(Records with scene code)
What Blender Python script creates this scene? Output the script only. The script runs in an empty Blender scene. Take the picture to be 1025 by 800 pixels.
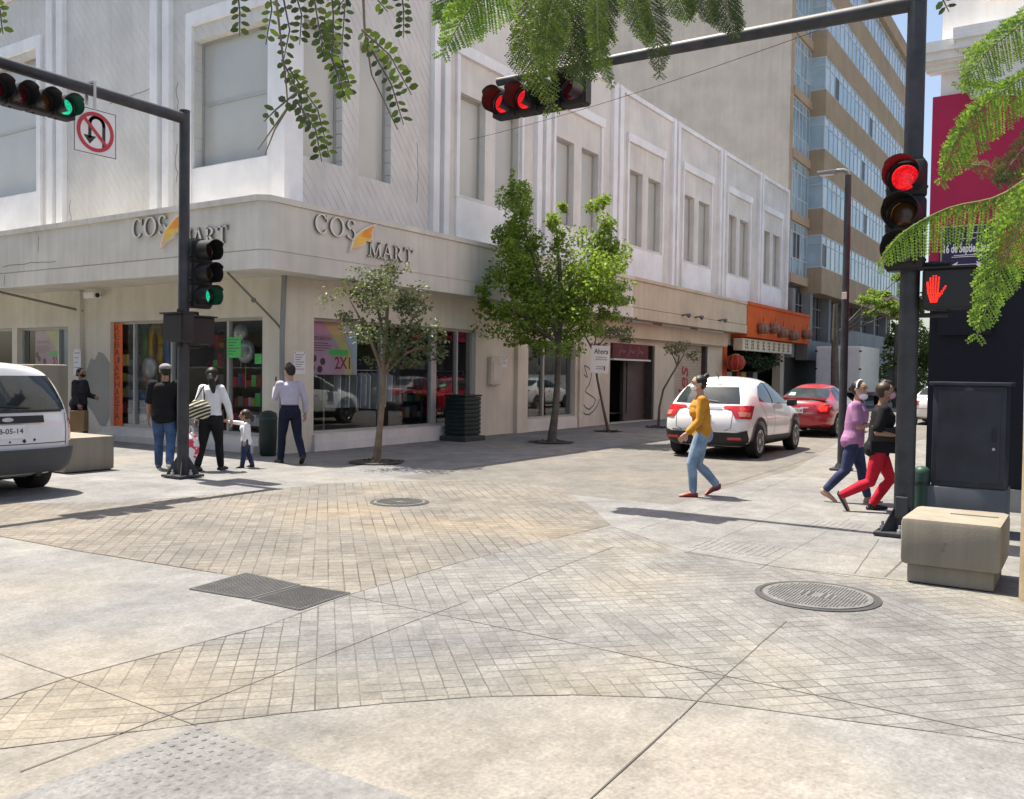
import bpy, bmesh, math, random
from math import radians, sin, cos, pi
from mathutils import Vector, Matrix, Quaternion, geometry
from mathutils.bvhtree import BVHTree

scene = bpy.context.scene
COL = scene.collection
RND = random.Random(7)

# ------------------------------------------------------------------ camera
# World axes: X runs along the street-side facade of the corner shop, Y along its other facade,
# the origin is the foot of the shop's corner, Z up, metres.
CAM = Vector((-12.0, -13.15, 1.65))
FPX, CX, CY = 889.8, 512.5, 400.0
UB = Vector((0.54727128, 0.83695528)); UA = Vector((-0.83695528, 0.54727128))
def w(v): return Vector((UB.x*v[0]+UB.y*v[1], UA.x*v[0]+UA.y*v[1], v[2]))
CF = w((0, 0.99952965, -0.03066738)); CR = w((9.99911046e-01, 4.09040087e-04, 1.33316780e-02)); CU = w((-0.01333795, 0.03066466, 0.99944073))
cd = bpy.data.cameras.new('camera'); cam = bpy.data.objects.new('camera', cd); COL.objects.link(cam)
cam.matrix_world = Matrix(((CR.x, CU.x, -CF.x, CAM.x), (CR.y, CU.y, -CF.y, CAM.y), (CR.z, CU.z, -CF.z, CAM.z), (0, 0, 0, 1)))
cd.sensor_width = 36; cd.lens = 36*FPX/1025; cd.clip_start = 0.05; cd.clip_end = 1500
scene.camera = cam

# ------------------------------------------------------------------ light
SUN_EL = radians(69); sd = w((-0.82, 0.572, 0)).normalized()
SUN = Vector((sd.x*cos(SUN_EL), sd.y*cos(SUN_EL), sin(SUN_EL)))
world = bpy.data.worlds.new('World'); scene.world = world; world.use_nodes = True
nt = world.node_tree; nt.nodes.clear()
wo = nt.nodes.new('ShaderNodeOutputWorld'); bg = nt.nodes.new('ShaderNodeBackground'); sky = nt.nodes.new('ShaderNodeTexSky')
sky.sky_type = 'NISHITA'; sky.sun_disc = False; sky.sun_elevation = SUN_EL; sky.sun_rotation = math.atan2(SUN.x, SUN.y)
sky.air_density = 1.0; sky.dust_density = 2.5; sky.ozone_density = 1.0
bg.inputs['Strength'].default_value = 0.10
nt.links.new(sky.outputs[0], bg.inputs[0]); nt.links.new(bg.outputs[0], wo.inputs[0])
sl = bpy.data.lights.new('sun', 'SUN'); sl.energy = 4.4; sl.angle = radians(0.5); sl.color = (1, 0.95, 0.87)
so = bpy.data.objects.new('sun', sl); COL.objects.link(so); so.rotation_euler = SUN.to_track_quat('Z', 'Y').to_euler()
scene.view_settings.view_transform = 'Standard'; scene.view_settings.look = 'None'
scene.view_settings.gamma = 1; scene.view_settings.use_curve_mapping = False
scene.view_settings.exposure = 1.18
scene.view_settings.use_white_balance = True; scene.view_settings.white_balance_temperature = 6850; scene.view_settings.white_balance_tint = 10
scene.render.engine = 'CYCLES'

# ------------------------------------------------------------------ measuring helpers
def ray(px, py): return (CF*FPX + CR*(px-CX) - CU*(py-CY))
def gp(px, py, z=0.0):
    d = ray(px, py); return CAM + d*((z-CAM.z)/d.z)
def pd(px, py, dist): return CAM + ray(px, py)*(dist/FPX)
def on_b(px, py, o=0.0):
    d = ray(px, py); return CAM + d*((-o-CAM.y)/d.y)
def on_a(px, py, o=0.0):
    d = ray(px, py); return CAM + d*((-o-CAM.x)/d.x)

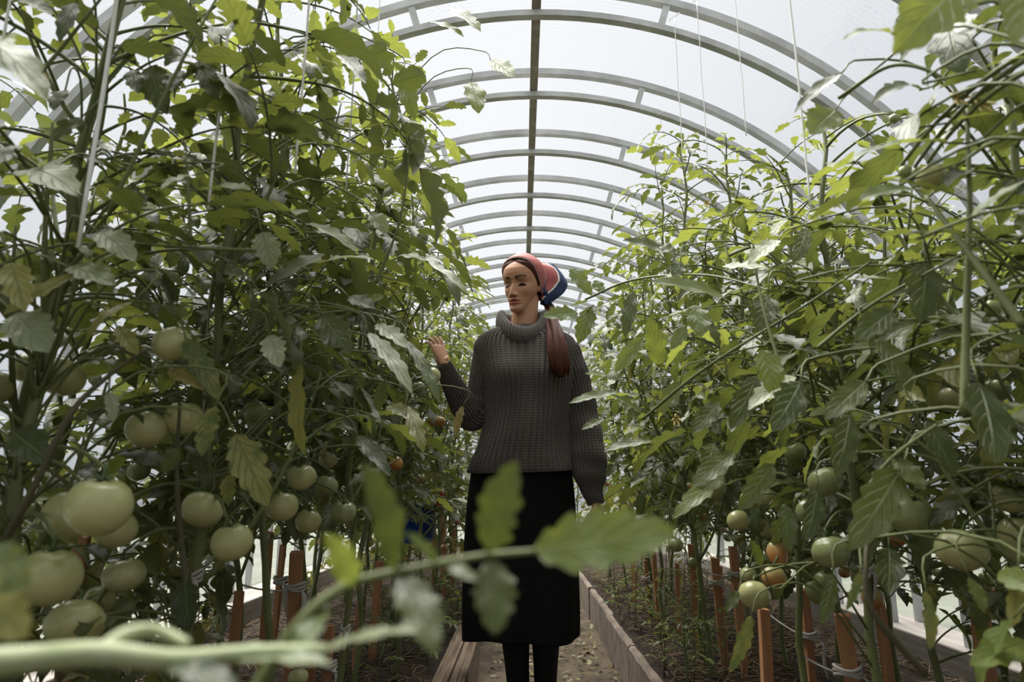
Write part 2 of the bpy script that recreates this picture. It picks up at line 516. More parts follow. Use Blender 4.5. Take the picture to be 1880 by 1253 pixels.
def hand(mb, wrist, d, side, back, curl, size=1.0):
    """wrist -> fingers along d; side points to the thumb; back is the back of the hand"""
    d = Vector(d).normalized(); back = Vector(back); back = (back - d * back.dot(d)).normalized()
    sd = d.cross(back).normalized()
    if sd.dot(Vector(side)) < 0: sd = -sd
    w = Vector(wrist)
    # palm: a flattened loft
    rings = []
    for t, hw, th in ((-.022, .0225, .019), (-.010, .024, .018), (.0, .027, .017), (.025, .034, .0165), (.05, .0395, .0145), (.075, .040, .012), (.088, .036, .009)):
        ring = []
        for k in range(20):
            a = 2 * PI * k / 20
            ring.append(w + d * (t * size) + sd * (math.cos(a) * hw * size) + back * (math.sin(a) * th * size))
        rings.append(ring)
    loft(mb, rings)
    offs = [(.029, .078, .074, .0086), (.010, .083, .082, .0090), (-.009, .081, .076, .0086), (-.027, .073, .060, .0076)]
    for i, (s, t, L, r) in enumerate(offs):
        fd = d + sd * (0.16 - 0.10 * i) * 1.0
        c = curl[i]
        finger(mb, w + d * (t * size) + sd * (s * size), fd, back, L * size, r * size, (c * 0.6, c, c * 0.7))
    # thumb leaves the side of the palm near its base
    finger(mb, w + d * (.022 * size) + sd * (.026 * size) - back * .004, d * 0.72 + sd * 0.62 - back * .25, back, .068 * size, .0100 * size, (0.15, 0.25, 0.25))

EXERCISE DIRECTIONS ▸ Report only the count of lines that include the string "runs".

RESPONSE TO THIS TASK ▸ 2